Over at Fox, meanwhile, Tucker Carlson said on Wednesday night’s edition of Tucker Carlson Tonight that the employee relationship was likely just the “pretext” for Zucker’s departure.  

“New management wanted him out at CNN for other reasons,” Carlson told his audience. “Including bad ratings. And maybe others that we’ll find out about later.”

That part about ratings refers to recent trends at the cable news rival that Fox loves to hate, which saw a nearly 80% drop in year-over-year primetime ratings in January. Among the key demographic group valued by advertisers (25-54)? CNN’s drop was actually a little larger there, at 81%.

“So, the relationship was just a pretext for what you saw,” Carlson continued. “But, as usual with CNN, you’ve got to wade through a lot of lies to get to what actually happened.”

Predictably, several other major Fox hosts have also torched CNN over the last day or so, in light of the Zucker announcement.

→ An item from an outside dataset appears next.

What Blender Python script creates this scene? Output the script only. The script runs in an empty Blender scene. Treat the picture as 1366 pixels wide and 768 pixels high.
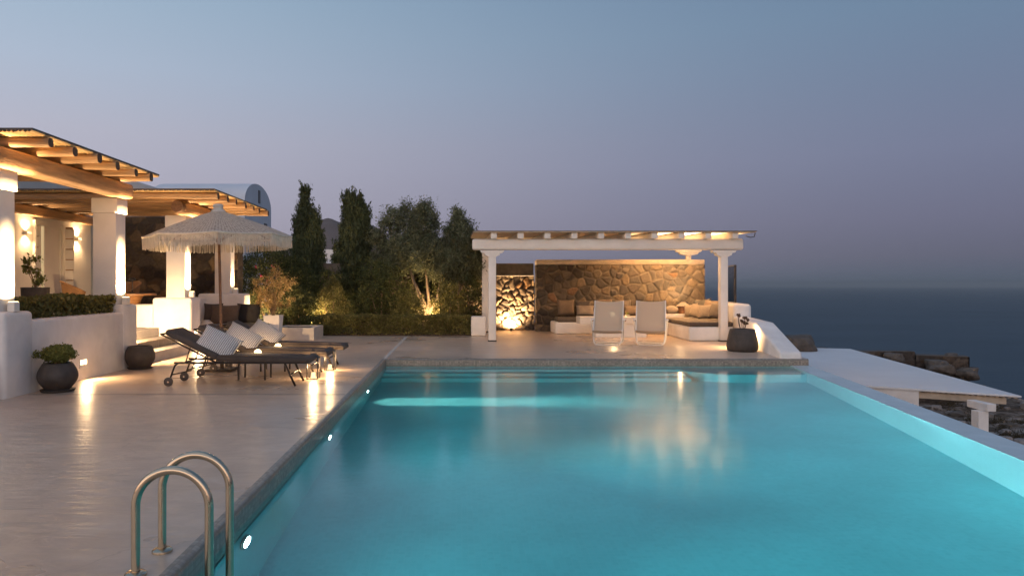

Greg Gutfeld’s new late-night show, for example, ran a sketch on Wednesday night that pretended to be of a chapel service. Zucker’s picture hangs solemnly in the background, while a musician provides funereal accompaniment. The gag was that no one had anything nice to say about Zucker, and only recapped mistakes from his tenure.

The motivation for that sketch, however, seems to be contradicted by Puck News’ recap of a tense, hourlong Q&A Wednesday between Kilar and top CNN staffers, with on-air talent like Jake Tapper and Kaitlan Collins grilling Kilar particularly hard, while other staff lamented Zucker’s punishment not seeming to fit the “crime,” as it were.

Kilar declined more than once to answer Collins’ direct questioning about whether he’d consulted with other executives about the effect Zucker’s departure would have on the company at such a transformational moment. Collins said she put the question to Kilar, “given that it’s been reported that you’re said to be negotiating your exit from the company after the merger goes through.”

All of which is to say: This year was already going to be hugely consequential for CNN. But now that the network’s largely well-liked (inside the building) top executive who was deeply involved in editorial and in shaping what CNN+ will become has left — with barely a goodbye — it raises questions and adds another cloud of scandal to the network, at least for the near term.

Other Fox anchors, meanwhile, joined in the pile-on — including Laura Ingraham, who told her audience that Zucker had presided over CNN during “one of the most shameful periods in the history of American journalism.”

The host who follows Tucker Carlson each weeknight, likewise, also had something to say.

Over the last several years, Hannity told his viewers, Zucker “transformed CNN from a boring, left-of-center news outlet to a still boring, totally, completely, utterly dishonest, lying, anti-Trump, Fox-obsessed arm of the Democratic Party. Now, Zucker’s out. Bye-bye.”